Depuis son avènement à la tête du pouvoir exécutif, le président Macky Sall peine à asseoir des réformes dans la douceur. En effet, de la Loi n° 2013-10 du 28 décembre 2013 portant Code général des Collectivités locales sur l’acte 3 de la décentralisation à la dernière loi sur le terrorisme avec la modification du code pénal et du code de procédure pénal, la démarche de forcing et l’imprécision des rédacteurs des différents textes adoptés sous le régime en place ont toujours été à la base de la discorde entre la majorité et le reste de la société.
S’exprimant mardi 29 juin dernier en marge de la rencontre du comité de pilotage sur la maîtrise des noyades dans les zones de baignade et de traversée par embarcations, le ministre de l’Intérieur et de la Sécurité publique, Antoine Félix Abdoulaye Diome a tenu à apporter des précisions surla double modification du code pénal et du code de procédure adoptée en procédure d’urgence par l’Assemblée nationale le vendredi 25 juin dernier. «Il n’y a rien de nouveau par rapport à tout ce qui fait le débat au Sénégal.
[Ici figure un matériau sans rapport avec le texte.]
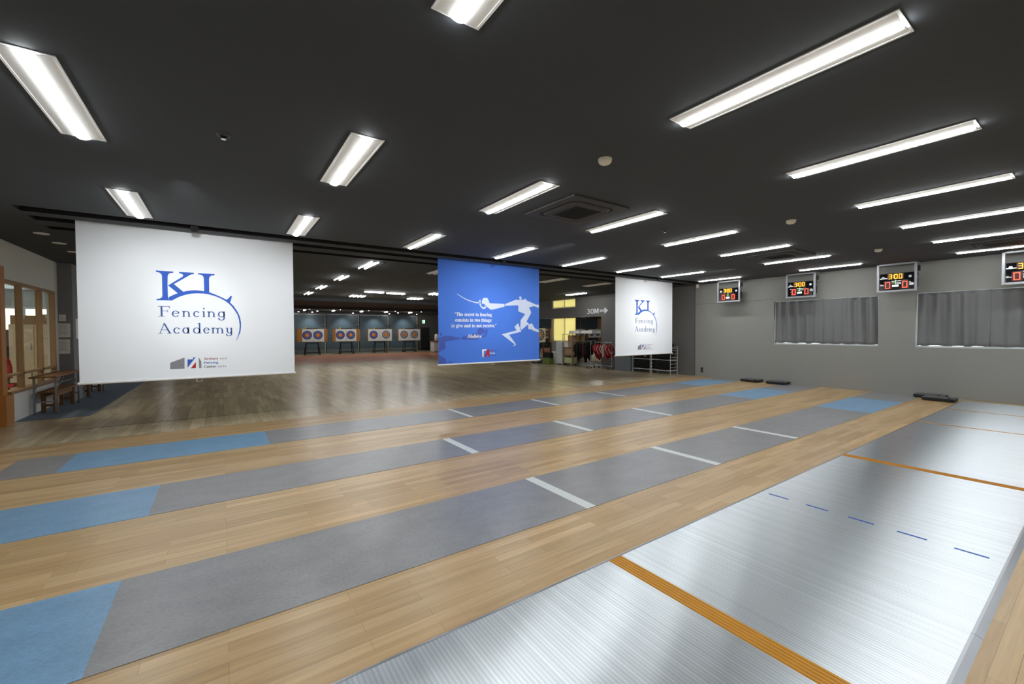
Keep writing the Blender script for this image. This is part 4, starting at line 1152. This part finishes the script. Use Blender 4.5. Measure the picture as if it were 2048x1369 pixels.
MB().box(12.80,13.06,12.62,14.05,1.431,1.56).build('carton', PAPER, t, .01); MB().box(12.80,13.06,13.3,13.36,1.56,1.561).box(12.799,12.80,13.3,13.36,1.431,1.56).build('tape', INKG, t)
t = thing('drawer_tower', (12.9,14.75,0), 'white plastic drawer tower left of the bronze shelf unit', 'drawers')
MB().box(12.74,13.10,14.42,14.86,.05,1.06).build('carcass', WHITE, t, .006)
for k in range(6):
    d = MB().box(12.722,12.739,14.44,14.84,.07+.163*k,.215+.163*k).build('drawer', mat('frosted_plastic',(204,208,208),.35), t); MB().box(12.71,12.722,14.58,14.70,.165+.163*k,.185+.163*k).build('handle', WHITE, d)
for a in (12.78,13.06):
    for b in (14.46,14.82): MB().cyl((a,b),.02,0,.05,8).build('foot', WHITE, t)
t = thing('white_bin', (12.9,15.05,0), 'white plastic bin between the drawer tower and the green bag', 'bin')
MB().lathe((12.88,15.06),[(.0,.004),(.13,.004),(.155,.55),(.16,.60),(.15,.60),(.14,.57),(.0,.57)],18).build('bucket', WHITE, t)
t = thing('green_printed_bag', (12.6,15.3,0), 'dark bag with a bright green lower half on the floor', 'bag')
MB().box(12.48,12.72,15.02,15.55,.0,.30).build('lower_half', GREENC, t, .02); MB().box(12.485,12.715,15.03,15.54,.30,.54).build('upper_half', MATTE, t, .02)
MB().tube([(12.48,15.15,.5),(12.47,15.2,.64),(12.47,15.36,.64),(12.48,15.42,.5)],.012,6).build('handle', MATTE, t)

# ================================================================== ARCHERY TARGETS
def rings(cx, cz, r, y, cols):
    g = MB(); n = 32; rr = [r*(1-i/len(cols)) for i in range(len(cols))] + [0]
    for i in range(len(cols)):
        g.mat(i)
        a, b = rr[i], rr[i+1]
        A = [(cx+a*math.cos(2*PI*k/n), y, cz+a*math.sin(2*PI*k/n)) for k in range(n)]
        if b > 0:
            B = [(cx+b*math.cos(2*PI*k/n), y, cz+b*math.sin(2*PI*k/n)) for k in range(n)]
            g.add(A+B, [(k,(k+1)%n,n+(k+1)%n,n+k) for k in range(n)])
        else: g.add(A, [tuple(range(n))])
    return g
C_BLUE = [NAVY, MIDB, MIDB, RINGR, RINGY, RINGO]; C_BLK = [RINGK, RINGG, RINGG, RINGR, RINGY, RINGO]
def butt(x0, x1, y, label, faces, z0=.885, z1=1.80, group='archery targets at the end of the range', rad=.305):
    t = thing('archery_target', ((x0+x1)/2,y,0), label, 'archery target', group)
    MB().box(x0,x1,y,y+.16,z0,z1).build('foam_board', FOAM, t, .01)
    for (fx0,fx1,cx,cols) in faces:
        f = MB().box(fx0,fx1,y-.006,y-.001,z0+.012,z1-.012).build('target_face', PAPER, t)
        rings(cx,(z0+z1)/2+.02,rad,y-.008,cols).build('scoring_rings', cols, f)
    w = x1-x0; xc = (x0+x1)/2
    for sx in (-1,1):
        for sy in (-1,1):
            MB().tube([(xc+sx*w*.19,y+.08+sy*.06,z0-.02),(xc+sx*w*.24,y+.08+sy*.28,.03)],.032,8).build('leg', BLACK, t)
    MB().box(xc-w*.3,xc+w*.3,y+.0,y+.16,z0-.05,z0-.001).box(xc-w*.22,xc+w*.22,y+.04,y+.1,z0-.14,z0-.09).box(xc-w*.24,xc+w*.24,y-.20,y-.15,.10,.15).box(xc-w*.24,xc+w*.24,y+.31,y+.36,.10,.15).build('stand_frame', BLACK, t)
    for sx in (-1,1): MB().box(xc+sx*w*.24-.03,xc+sx*w*.24+.03,y-.24,y+.4,.0,.05).build('skid', BLACK, t)
    MB().box(xc-w*.2,xc+w*.2,y+.05,y+.11,z1+.001,z1+.05).build('top_bar', BLACK, t)
    MB().cyl((xc-w*.22,y+.08),.05,z1+.001,z1+.12,10).build('distance_marker', YELLOW, t)
    return t
Yt = 32.0
butt(4.18,6.15,Yt,'target with two blue ringed faces on a wide brown board, leftmost in view',[(4.53,5.24,4.84,C_BLUE),(5.25,5.93,5.53,C_BLUE)])
butt(6.49,8.40,Yt,'target with two blue ringed faces, second from the left',[(6.70,7.42,7.02,C_BLUE),(7.43,8.13,7.74,C_BLUE)])
butt(8.94,10.84,Yt,'target with one blue and one black ringed face, third from the left',[(8.99,9.88,9.40,C_BLUE),(9.89,10.79,10.34,C_BLK)])
butt(11.28,13.15,Yt,'target with two black ringed faces, fourth from the left',[(11.33,12.21,11.78,C_BLK),(12.22,13.10,12.62,C_BLK)])
hid = None
for k, x in enumerate((2.85,.5,-1.85,-4.2,-6.55)):
    lb = 'target hidden behind the left screen, seen only in the mirror'
    if hid is None: hid = o = butt(x-.95,x+.95,Yt,lb,[(x-.9,x-.01,x-.46,C_BLUE),(x+.01,x+.9,x+.46,C_BLUE)],group='targets seen in the mirror')
    else: o = copy_thing(hid,(x,Yt,0),lb)
butt(12.30,13.02,15.95,'single target on a small board beside the blue screen and yellow blinds',[(12.33,12.99,12.66,C_BLK)],1.0,1.70,None,.265)

# backstop panels, posts and the far furniture
for k, (a, b) in enumerate([(-8.9,-6.2),(-6.15,-3.05),(-3.0,.55),(.6,3.9),(3.95,6.38),(6.46,8.80),(8.88,11.14),(11.22,13.62)]):
    vis = k >= 4
    t = thing('backstop_panel', ((a+b)/2,YB-.1,0), ['slate panel behind the leftmost visible target','slate panel behind the second target','slate panel behind the third target','slate panel behind the fourth target'][k-4] if vis else 'slate panel behind the targets hidden by the left screen','panel','slate panels behind the targets')
    MB().box(a,b,YB-.10,YB-.05,.30,2.86).build('board', PANEL, t)
    MB().box(a,b,YB-.12,YB-.05,.02,.29).build('skirting', PANELB, t)
    MB().box(a,b,YB-.11,YB-.05,2.87,2.93).build('top_rail', STEEL, t)
    o = MB().box(b-.045,b-.005,YB-.16,YB-.125,.0,2.9).build('post', CREAM, t)
    MB().box(b-.28,b+.02,YB-.24,YB-.165,2.12,2.18).build('bracket', STEEL, o)
d = struct(MB().box(13.98,14.75,YB-.04,YB-.001,.0,1.95).build('door_2', mat('dark_door',(48,48,50),.6))); d['label'] = 'dark door under the exit sign'
MB().box(14.62,14.68,YB-.08,YB-.04,.95,1.05).build('handle', STEEL, d)
t = thing('exit_sign', (14.2,YB-.03,2.3), 'small glowing green and white exit sign over the far door', 'exit sign')
MB().box(14.10,14.34,YB-.06,YB-.001,2.30,2.60).build('housing', WHITE, t); MB().box(14.115,14.325,YB-.066,YB-.06,2.315,2.585).build('lit_panel', EM_EXIT, t)
MB().box(14.12,14.22,YB-.069,YB-.066,2.32,2.58).build('green_field', mat('exit_green',(40,160,90),.5,emit=1.0), t)
t = thing('counter', (14.0,30.0,0), 'low counter with white cupboard doors beside the blue screen', 'counter')
MB().box(13.28,15.9,29.7,30.4,.05,.80).build('body', WALLL, t); MB().box(13.22,15.95,29.62,30.45,.80,.86).build('worktop', DKWOOD, t)
for k in range(3): 
    a = 13.32+.86*k; d_ = MB().box(a,a+.80,29.68,29.699,.10,.76).build('door', WHITE, t); MB().box(a+.7,a+.74,29.66,29.68,.5,.62).build('handle', STEEL, d_)
for k, (x, r, h) in enumerate([(13.62,.17,.55),(14.05,.13,.40)]):
    t = thing('white_canister', (x,29.95,.861), ['larger white canister standing on the far counter','smaller white canister standing on the far counter'][k], 'canister')
    MB().lathe((x,29.95),[(0,.862),(r,.862),(r*1.03,.862+h*.8),(r*.8,.862+h*.93),(0,.862+h*.95)],16).build('body', WHITE, t)
    MB().cyl((x,29.95),r*.5,.862+h*.94,.862+h,12).build('lid', PAPER, t)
Cette disposition qui fait l’objet de débats passionnants existe dans notre Code pénal depuis 2007. J’invite les uns et les autres à aller revisiter la loi 2007-01 du 12 février 2007 ainsi que la loi 2016-29 du 8 novembre 2016. On se rendra compte que tout ce qui fait l’objet de débats autour de cette question existe déjà dans notre Code pénal.
Les modifications qu’on a notées sur l’article 279-1 ne concernent ni les rassemblements encore moins les manifestations», a expliqué le ministre Antoine Félix Abdoulaye Diome dans ses propos rapportés par Sud quotidien dans sa livraison d’hier. Il faut dire que cette sortie du ministre de l’intérieur, magistrat de profession, aux allures d’une véritable opération de sauvetage après le déluge provoqué par le vote du Projet de loi n°10/2021 modifiant la loi n°65- 60 du 21 juillet 1965 portant Code pénal et le Projet de loi n°11/2021 modifiant la loi n°65-61 du 21 juillet 1965 portant Code de Procédure pénale, n’est pas une première sous le régime en place qui semble même devenir un adepte des réformes aux forceps.
En effet, depuis son avènement à la tête du pouvoir, le président Macky Sall a toujours tendance a privilégié le forcing dans ses projets de réformes des textes fondamentaux. Nonobstant les répercussions importantes sur le fonctionnement des institutions, la vie sociale et politique, le processus de vote de la plupart des réformes majeures qu’il a fait adopter à l’Assemblée nationale, ont été plutôt marquées par un empressement et/ou une démarche unilatérale, le tout accompagné souvent par une communication non maitrisée des responsables de son régime autour de ces changements. Il en est ainsi entre autres, lors de l’adoption de la Loi n° 2013-10 du 28 décembre 2013 portant Code général des Collectivités locales sur l’acte 3 de la décentralisation.
Réforme majeure qui envisage d’«organiser le Sénégal en territoires viables, compétitifs et porteurs de développement durable à l’horizon 2022», l’acte 3 de la décentralisation a souffert et continue de souffrir aujourd’hui du déficit de débat entre les différents acteurs de la décentralisation au moment de son adoption en procédure d’urgence le 28 décembre 2013. Résultats : plusieurs collectivités territoriales sont aujourd’hui dans une impasse totale parce que se retrouvant sans ressources économiques pour financer leur propre développement.
Autres cas de réforme majeure qui a été plombée par la démarche de forcing de l’actuel chef de l’Etat, est sans doute le référendum du 20 mars 2016. Très attendu par les Sénégalais en ce sens qu’il devait matérialiser certaines propositions de réformes annoncées dans la charte de bonne gouvernance des assises nationales et les conclusions de la Commission nationale de réformes des institutions (Cnri) mise en place par l’actuel chef de l’Etat, ce référendum a été finalement marqué par le forcing du chef de l’Etat qui n’a pas privilégié de larges concertations autour des quinze points retenus.
Conséquences : la conjugaison de ce facteur d’absence de concertation entre différents acteurs de la vie nationale sur ces réformes avec l’imprécision dans la rédaction de certains points comme ceux relatifs à la reconnaissance de «nouveaux droits aux citoyens» ou encore la question de la restauration du quinquennat, a fini par diviser la société sénégalaise en deux camps protagonistes autour de ce texte qui est finalement adopté avec 62.54% des voix pour le OUI contre 37.44%. Au-delà de ces réformes adoptées aux forceps par le président Sall et son régime, il y a également les multiples modifications unilatérales du code électoral.